“Europe’s security is exclusively dependent on the goodwill of the Turks; Europe’s borders remain unprotected”, Minister of Foreign Affairs and Trade Péter Szijjártó said in a statement to Hungarian news agency MTI after attending a meeting of foreign ministers of the member states of the Central European Initiative (CEI) in Split, Croatia.

“Turkey has terminated the re-admittance agreement it had previously concluded with Greece, meaning that from now on Turkey will not be re-admitting illegal immigrants from Greece”, the Minister added.

According to Mr. Szijjártó, this is an extreme warning with relation to how fragile the situation is that has developed along Europe’s southern border.

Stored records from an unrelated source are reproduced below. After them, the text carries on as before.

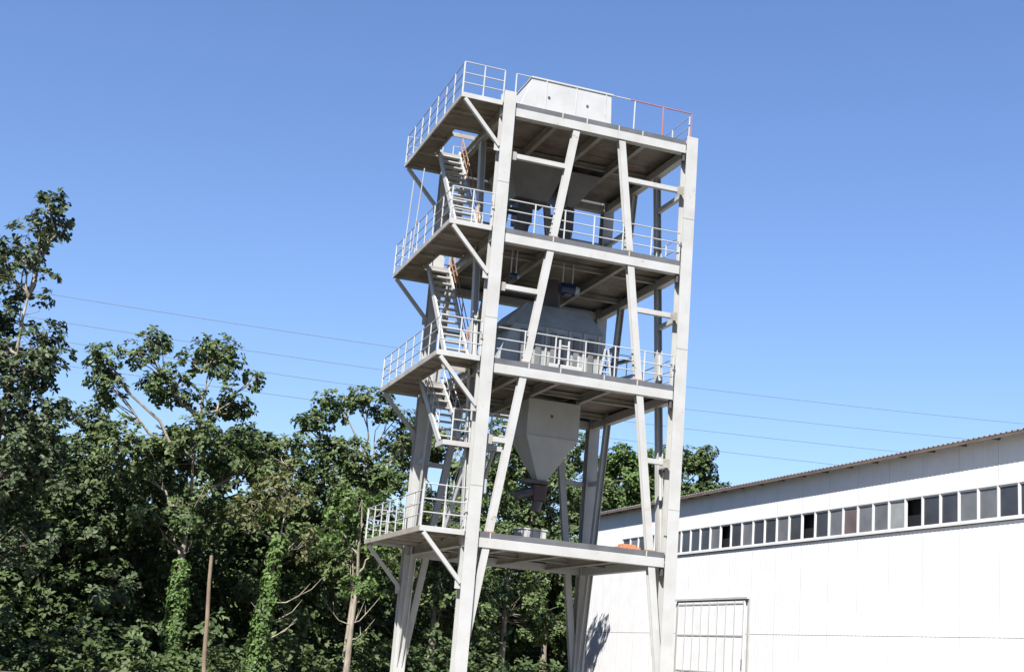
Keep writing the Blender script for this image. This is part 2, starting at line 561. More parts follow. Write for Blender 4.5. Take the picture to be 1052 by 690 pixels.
stair(1.62, Z4, 5.35, Z5, -0.87, -0.09)
stair(1.55, Z3, 5.32, Z4, -0.87, -0.09)
stair(1.45, 8.35, 4.75, Z3, -0.87, -0.09, False)
stair(1.52, 8.35, 4.10, Z1, 0.26, 1.02, False)
lnd = empty('stair_landing', tower)
MB().box(-0.93, 1.22, 0.68, 1.50, 8.30, 8.345).build('floor_plate', 'plate', lnd)
MB().bar((-0.95, 0.66, 8.27), (1.24, 0.66, 8.27), 0.05, 0.16).build('gallery_edge', 'steel', lnd, 0.006)
MB().bar((-0.96, 0.64, 8.27), (-0.96, 1.52, 8.27), 0.05, 0.16).build('gallery_edge', 'steel', lnd)
MB().bar((1.25, 0.64, 8.27), (1.25, 1.52, 8.27), 0.05, 0.16).build('gallery_edge', 'steel', lnd)
for x in (-0.7, -0.1, 0.6, 1.2):
    MB().tube((x, 0.68, 8.34), (x, 0.68, 9.42), 0.028).build('post', 'rail', lnd)
for h in (0.36, 0.70, 1.06):
    MB().tube((-0.7, 0.68, 8.34 + h), (1.22, 0.68, 8.34 + h), 0.024).build('rail', 'rail', lnd)
# thin conduits on the gallery side
for (ya, yb) in ((5.4, 5.88), (3.98, 4.64)):
    MB().tube((CX - 0.05, ya, 18.55), (CX - 0.05, yb, Z4 + 0.1), 0.022).build('conduit', 'rail', tower)

# gussets where the struts meet columns, and dark lugs under the beams
for z in (18.05, 13.5, 8.45):
    for x in (HW + 0.10, W - HW - 0.10):
        MB().box(x - 0.12, x + 0.12, -0.088, -0.0765, z - 0.16, z + 0.13).build('gusset_plate', 'steel_worn', tower)
for z in (Z5 - 0.62, Z4 - 0.62, Z3 - 0.62, Z1 - 0.62):
    for x in (HW + 0.045, W - HW - 0.045):
        MB().box(x - 0.04, x + 0.04, -0.09, 0.06, z - 0.14, z + 0.13).build('beam_seat', 'dark', tower, 0.006)
for z in (Z4 + 0.52, Z3 + 0.52, Z1 + 0.52):
    MB().box(W - HW - 0.10, W - HW + 0.002, -0.225, -0.19, z - 0.03, z + 0.03).build('rail_lug', 'dark', tower)
    MB().box(-HW - 0.08, -HW + 0.002, -0.225, -0.19, z - 0.03, z + 0.03).build('rail_lug', 'dark', tower)
# an electrical box with its cable run up the front column
jb = MB().box(HW + 0.005, HW + 0.16, -0.10, 0.16, Z1 + 1.2, Z1 + 1.65).build('junction_box', 'tank', tower, 0.01)
MB().tube((HW + 0.03, 0.02, Z1 + 1.65), (HW + 0.03, 0.02, Z5 - 0.6), 0.022).build('cable_run', 'dark', jb)

# ---------------------------------------------------------------- bins and machines in the tower
top = tag(empty('storage_bin', None, (2.3, 2.4, Z5)), 'white box bin standing above the top platform with two hopper cones below', 'bin')


def rel(o, par):
    o.location = Vector(o.location) - Vector(par.location)
    o.parent = par
    return o


def pyramid(lo, zl, hi, zh):
    """four-sided frustum, lo / hi = (x0, x1, y0, y1)"""
    q = lambda r, z: [(r[0], r[2], z), (r[1], r[2], z), (r[1], r[3], z), (r[0], r[3], z)]
    return MB().hexa(q(lo, zl), q(hi, zh))


rel(pyramid((0.50, 4.03, 0.55, 4.4), Z5 + 0.02, (0.98, 3.97, 0.55, 4.4), 21.28).build('upper_box', 'hopper_white', None, 0.012), top)
rel(pyramid((0.94, 4.01, 0.51, 4.44), 21.283, (0.94, 4.01, 0.51, 4.44), 21.33).build('rim', 'steel', None), top)
for x in (1.63, 3.07):
    rel(MB().tube((x, 0.56, 20.72 - 0.04), (x, 0.53, 20.72 - 0.04), 0.05, None, 8).build('bolt', 'dark'), top)
rel(pyramid((1.90, 3.18, 4.15, 5.2), 18.25, (1.35, 3.58, 3.58, 6.2), 19.42).build('cone', 'hopper_grey', None, 0.01), top)
rel(pyramid((3.95, 4.25, 4.15, 5.2), 18.25, (3.62, 5.00, 3.58, 6.2), 19.42).build('cone', 'hopper_grey', None, 0.01), top)
for x0, x1 in ((2.05, 2.65), (3.85, 4.3)):
    rel(MB().box(x0, x1, 4.3, 5.0, 17.35, 18.248).build('outlet_gate', 'dark', None, 0.01), top)
    rel(MB().tube(((x0 + x1) / 2, 4.6, 16.6), ((x0 + x1) / 2, 4.6, 17.36), 0.20, 0.30, 12).build('spout', 'dark'), top)
    rel(MB().tube((x0 - 0.45, 4.4, 17.75), (x0, 4.4, 17.75), 0.14, None, 10).build('actuator', 'dark'), top)

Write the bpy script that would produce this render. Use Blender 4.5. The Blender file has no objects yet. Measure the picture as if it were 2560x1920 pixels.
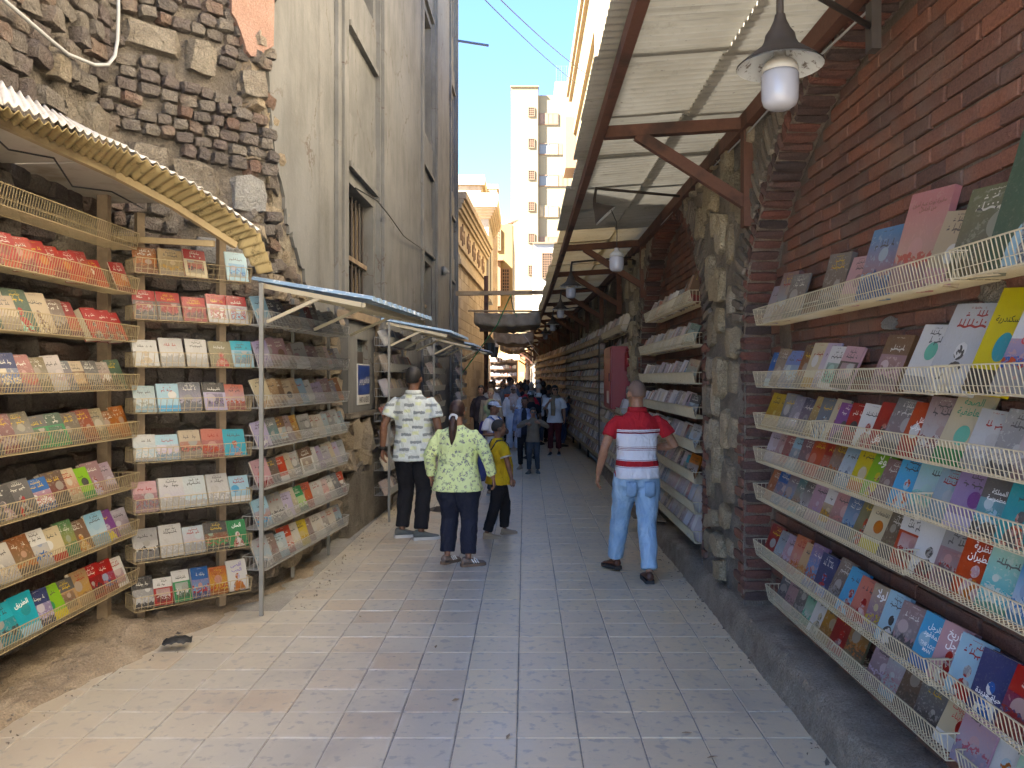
import bpy, bmesh, math, random
from mathutils import Vector, Matrix, Euler, noise as mnoise

SC = bpy.context.scene
COL = SC.collection
V = Vector
PI = math.pi
RND = random.Random(11)

# ---------------------------------------------------------------- camera, sky, sun, exposure
F_PX, VX, VY, CAM_H = 1985.0, 1312.0, 945.0, 1.75
cam = bpy.data.cameras.new('camera')
cam.sensor_width = 36.0
cam.lens = 36.0 * F_PX / 2560.0
cam.shift_x = -(VX - 1280.0) / 2560.0
cam.shift_y = (VY - 960.0) / 2560.0
cam.clip_start = 0.05
cam.clip_end = 900.0
cam_o = bpy.data.objects.new('camera', cam)
COL.objects.link(cam_o)
cam_o.location = (0, 0, CAM_H)
cam_o.rotation_euler = (PI / 2, 0, 0)
SC.camera = cam_o

SUN_EL, SUN_AZ = math.radians(42), math.radians(245)      # azimuth clockwise from +Y: behind and to the left
sun_dir = V((math.sin(SUN_AZ) * math.cos(SUN_EL), math.cos(SUN_AZ) * math.cos(SUN_EL), math.sin(SUN_EL)))
W = bpy.data.worlds.new('World')
SC.world = W
W.use_nodes = True
_n = W.node_tree.nodes
sky = _n.new('ShaderNodeTexSky')
sky.sky_type = 'NISHITA'
sky.sun_disc = False
sky.sun_elevation = SUN_EL
sky.sun_rotation = SUN_AZ
sky.air_density = 0.6
sky.dust_density = 0.0
sky.ozone_density = 6.0
W.node_tree.links.new(sky.outputs[0], _n['Background'].inputs[0])
_n['Background'].inputs[1].default_value = 0.06
sl = bpy.data.lights.new('sun', 'SUN')
sl.energy = 5.0
sl.angle = math.radians(0.5)
sl.color = (1.0, 0.93, 0.82)
so = bpy.data.objects.new('sun', sl)
COL.objects.link(so)
so.rotation_euler = (-sun_dir).to_track_quat('-Z', 'Y').to_euler()
so.location = (-10, -10, 30)
SC.view_settings.view_transform = 'Standard'
SC.view_settings.look = 'None'
SC.view_settings.gamma = 1.0
SC.view_settings.use_curve_mapping = False
SC.view_settings.exposure = 3.9
SC.render.engine = 'CYCLES'
SC.cycles.use_denoising = True
SC.cycles.use_adaptive_sampling = True
SC.cycles.adaptive_threshold = 0.02
SC.cycles.max_bounces = 8
SC.cycles.diffuse_bounces = 6
SC.cycles.glossy_bounces = 3
SC.cycles.transmission_bounces = 4
SC.cycles.caustics_reflective = False
SC.cycles.caustics_refractive = False


def at(px, py, Y):
    return V(((px - VX) * Y / F_PX, Y, CAM_H - (py - VY) * Y / F_PX))


# ---------------------------------------------------------------- helpers
def link(o):
    COL.objects.link(o)
    return o


def tag(o, label=None, cat=None, group=None, kind=None):
    if label: o['label'] = label
    if cat: o['category'] = cat
    if group: o['group'] = group
    if kind: o['kind'] = kind
    return o


def empty(name, loc=(0, 0, 0), rz=0.0, label=None, cat=None, group=None, parent=None, kind=None):
    o = link(bpy.data.objects.new(name, None))
    o.empty_display_size = 0.1
    o.location = loc
    o.rotation_euler = (0, 0, rz)
    if parent: o.parent = parent
    return tag(o, label, cat, group, kind)


class MB:
    def __init__(s):
        s.v, s.f, s.m, s.uv = [], [], [], {}

    def add(s, vs, fs, mi=0):
        b = len(s.v)
        s.v += [tuple(x) for x in vs]
        for f in fs:
            s.f.append(tuple(b + i for i in f))
            s.m.append(mi)
        return s

    def box(s, c, d, rot=None, mi=0):
        c = V(c)
        hx, hy, hz = d[0] / 2, d[1] / 2, d[2] / 2
        vs = []
        for x in (-hx, hx):
            for y in (-hy, hy):
                for z in (-hz, hz):
                    p = V((x, y, z))
                    if rot is not None: p = rot @ p
                    vs.append(c + p)
        return s.add(vs, [(0, 1, 3, 2), (4, 6, 7, 5), (0, 4, 5, 1), (2, 3, 7, 6), (0, 2, 6, 4), (1, 5, 7, 3)], mi)

    def bb(s, x0, x1, y0, y1, z0, z1, mi=0):
        return s.box(((x0 + x1) / 2, (y0 + y1) / 2, (z0 + z1) / 2), (abs(x1 - x0), abs(y1 - y0), abs(z1 - z0)), None, mi)

    def bar(s, a, b, w, h=None, up=(0, 0, 1), mi=0):
        a, b = V(a), V(b)
        h = h or w
        d = b - a
        L = d.length
        d.normalize()
        u = V(up)
        if abs(d.dot(u)) > 0.98: u = V((1, 0, 0))
        sd = d.cross(u).normalized()
        u = sd.cross(d)
        R3 = Matrix((sd, d, u)).transposed()
        return s.box((a + b) / 2, (w, L, h), R3, mi)

    def loft(s, rings, cap=True, mi=0):
        n = len(rings[0])
        vs = [p for r in rings for p in r]
        fs = []
        for i in range(len(rings) - 1):
            for k in range(n):
                k2 = (k + 1) % n
                fs.append((i * n + k, i * n + k2, (i + 1) * n + k2, (i + 1) * n + k))
        if cap:
            fs.append(tuple(range(n - 1, -1, -1)))
            fs.append(tuple((len(rings) - 1) * n + k for k in range(n)))
        return s.add(vs, fs, mi)

    def tube(s, pts, r, n=6, cap=True, mi=0, up=None, flat=1.0):
        pts = [V(p) for p in pts]
        if not isinstance(r, (list, tuple)): r = [r] * len(pts)
        rings = []
        ref = V(up) if up else None
        for i, p in enumerate(pts):
            t = (pts[min(i + 1, len(pts) - 1)] - pts[max(i - 1, 0)])
            t = t.normalized() if t.length > 1e-9 else V((0, 0, 1))
            if ref is None:
                ref = V((0, 0, 1)) if abs(t.z) < 0.9 else V((1, 0, 0))
            a = t.cross(ref)
            if a.length < 1e-4: a = t.cross(V((0, 1, 0.1)))
            a.normalize()
            b = a.cross(t).normalized()
            if up is None: ref = b
            ri = r[i]
            ra, rb = (ri if isinstance(ri, (tuple, list)) else (ri, ri * flat))
            rings.append([p + a * (ra * math.cos(2 * PI * k / n)) + b * (rb * math.sin(2 * PI * k / n)) for k in range(n)])
        return s.loft(rings, cap, mi)

    def ell(s, c, r, nu=16, nv=10, rot=None, fn=None, mi=0):
        c = V(c)
        rings = []
        for j in range(nv + 1):
            th = PI * (j + 0.0) / nv
            th = min(max(th, 0.02), PI - 0.02)
            ring = []
            for i in range(nu):
                ph = 2 * PI * i / nu
                d = V((math.sin(th) * math.cos(ph), math.sin(th) * math.sin(ph), -math.cos(th)))
                k = fn(d) if fn else 1.0
                p = V((d.x * r[0], d.y * r[1], d.z * r[2])) * k
                if rot is not None: p = rot @ p
                ring.append(c + p)
            rings.append(ring)
        return s.loft(rings, True, mi)

    def lathe(s, prof, c=(0, 0, 0), n=20, cap=True, mi=0, rot=None):
        c = V(c)
        rings = []
        for (r, z) in prof:
            ring = []
            for k in range(n):
                p = V((r * math.cos(2 * PI * k / n), r * math.sin(2 * PI * k / n), z))
                if rot is not None: p = rot @ p
                ring.append(c + p)
            rings.append(ring)
        return s.loft(rings, cap, mi)

    def grid(s, pts, mi=0):      # pts[i][j]
        ni, nj = len(pts), len(pts[0])
        vs = [p for r in pts for p in r]
        fs = [(i * nj + j, i * nj + j + 1, (i + 1) * nj + j + 1, (i + 1) * nj + j) for i in range(ni - 1) for j in range(nj - 1)]
        return s.add(vs, fs, mi)

    def xf(s, M):
        s.v = [tuple(M @ V(p)) for p in s.v]
        return s

    def mesh(s, name, mats, smooth=False, fix=True):
        me = bpy.data.meshes.new(name)
        me.from_pydata(s.v, [], s.f)
        for m in (mats if isinstance(mats, (list, tuple)) else [mats]):
            me.materials.append(m)
        if any(s.m): me.polygons.foreach_set('material_index', s.m)
        if fix:
            bm = bmesh.new()
            bm.from_mesh(me)
            bmesh.ops.recalc_face_normals(bm, faces=bm.faces)
            bm.to_mesh(me)
            bm.free()
        if smooth: me.polygons.foreach_set('use_smooth', [True] * len(me.polygons))
        me.update()
        return me

    def build(s, name, mats, parent=None, smooth=False, fix=True, kind=None, loc=None):
        o = link(bpy.data.objects.new(name, s.mesh(name, mats, smooth, fix)))
        if parent: o.parent = parent
        if loc is not None: o.location = loc
        if kind: o['kind'] = kind
        return o


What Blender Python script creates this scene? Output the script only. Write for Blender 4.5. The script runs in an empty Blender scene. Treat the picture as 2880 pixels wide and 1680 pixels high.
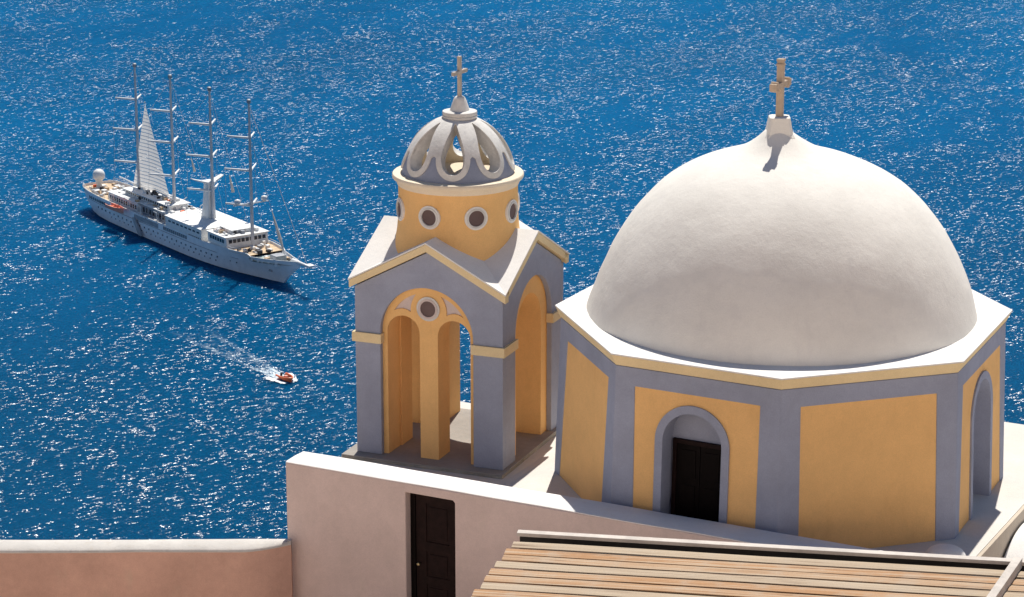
import bpy, bmesh, math, random
from mathutils import Vector, Matrix, noise
from mathutils.geometry import tessellate_polygon

random.seed(7)
R = math.radians
sc = bpy.context.scene
COL = sc.collection

# ------------------------------------------------------------------ camera
CAM = Vector((14.528, -38.542, 11.568))
YAW, PITCH = 0.4691, 0.27114
FH = Vector((-math.sin(YAW), math.cos(YAW), 0))
FW = FH * math.cos(PITCH) + Vector((0, 0, -math.sin(PITCH)))
cam = bpy.data.cameras.new('camera')
cam.sensor_fit = 'HORIZONTAL'
cam.sensor_width = 36.0
cam.lens = 7228.3 / 2880.0 * 36.0
cam.clip_start, cam.clip_end = 0.5, 20000
camo = bpy.data.objects.new('camera', cam)
camo.location = CAM
camo.rotation_euler = FW.to_track_quat('-Z', 'Y').to_euler()
COL.objects.link(camo)
sc.camera = camo

# ------------------------------------------------------------------ daylight
TO_SUN = Vector((-0.16, 0.585, 1.0)).normalized()
SUN_EL = math.asin(TO_SUN.z)
SUN_AZ = math.atan2(TO_SUN.x, TO_SUN.y)
w = bpy.data.worlds.new('World')
sc.world = w
w.use_nodes = True
wn = w.node_tree
sky = wn.nodes.new('ShaderNodeTexSky')
sky.sky_type = 'NISHITA'
sky.sun_disc = False
sky.sun_elevation = SUN_EL
sky.sun_rotation = SUN_AZ
sky.altitude = 200
sky.air_density = 0.9
sky.dust_density = 0.1
sky.ozone_density = 4.0
bg = wn.nodes['Background']
bg.inputs['Strength'].default_value = 0.07
wn.links.new(sky.outputs[0], bg.inputs['Color'])
sun = bpy.data.lights.new('sun', 'SUN')
sun.energy = 4.6
sun.angle = R(0.53)
sun.color = (1.0, 0.955, 0.88)
suno = bpy.data.objects.new('sun', sun)
suno.rotation_euler = (-TO_SUN).to_track_quat('-Z', 'Y').to_euler()
suno.location = (0, 20, 40)
COL.objects.link(suno)

sc.view_settings.view_transform = 'Standard'
sc.view_settings.look = 'None'
sc.view_settings.exposure = 0.32
sc.view_settings.gamma = 1.0
sc.view_settings.use_curve_mapping = False
sc.cycles.max_bounces = 8
sc.cycles.diffuse_bounces = 5
sc.cycles.use_denoising = True

# ------------------------------------------------------------------ materials
def new_mat(name):
    m = bpy.data.materials.new(name)
    m.use_nodes = True
    nt = m.node_tree
    return m, nt, nt.nodes['Principled BSDF']

def N(nt, kind, **kw):
    n = nt.nodes.new(kind)
    for k, v in kw.items():
        if k in n.inputs.keys():
            n.inputs[k].default_value = v
        else:
            setattr(n, k, v)
    return n

def mathn(nt, op, a, b=None, clamp=False):
    n = nt.nodes.new('ShaderNodeMath')
    n.operation = op
    n.use_clamp = clamp
    for i, x in enumerate((a, b)):
        if x is None:
            continue
        if isinstance(x, (int, float)):
            n.inputs[i].default_value = x
        else:
            nt.links.new(x, n.inputs[i])
    return n.outputs[0]

def mixc(nt, fac, a, b, blend='MIX'):
    n = nt.nodes.new('ShaderNodeMix')
    n.data_type = 'RGBA'
    n.blend_type = blend
    for i, x in ((0, fac), (6, a), (7, b)):
        if isinstance(x, (int, float)):
            n.inputs[i].default_value = x
        elif isinstance(x, tuple):
            n.inputs[i].default_value = (*x, 1) if len(x) == 3 else x
        else:
            nt.links.new(x, n.inputs[i])
    return n.outputs[2]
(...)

“If the EU-Turkey agreement suffers the same fate as the Greece-Turkey agreement, then another very major wave of migration could set out along the Western Balkan migration route, and hundreds of thousands of illegal immigrants could arrive at Hungary’s southern border within a very short period of time”, the Minister said.

“The only line of defence that exists and that actually works on the Western Balkan migration route is the security fence that Hungary has erected along its southern border”, Mr. Szijjártó declared.

“There are extremely concerning developments south of Europe: it is clear that over the past three and a half years Brussels has been incapable of establishing the EU’s southern line of defence”, he stressed.

“So the danger is here, and is continuously increasing”, he said, adding that the participants of the meeting had agreed that a common policy is required that does not encourage migrants to set out towards Europe. “Migration must be handled at its causes. We must establish close cooperation with the source countries of migration, and which can help migration come to an end”, the Minister emphasised.

“In addition to migration, EU enlargement was also a topic of discussion at the meeting, but what everyone was talking about is that there is a new Western Balkan migration route in development”, Mr. Szijjártó said.

On the sidelines of the meeting, the Hungarian Foreign Minister held bilateral talks with his Italian counterpart Enzo Moavero Milanesi, and with Serbian Foreign Minister Ivica Dačić.

The CEI is the largest non-institutionalised cooperation framework for the countries of the region, incorporating twelve counties and some 200 million citizens. Cooperation is coordinated by the Initiative’s rotating President for the given year, which is currently Croatia. Heads of government meet once-a-year, while the foreign ministers of the partner countries meet biannually.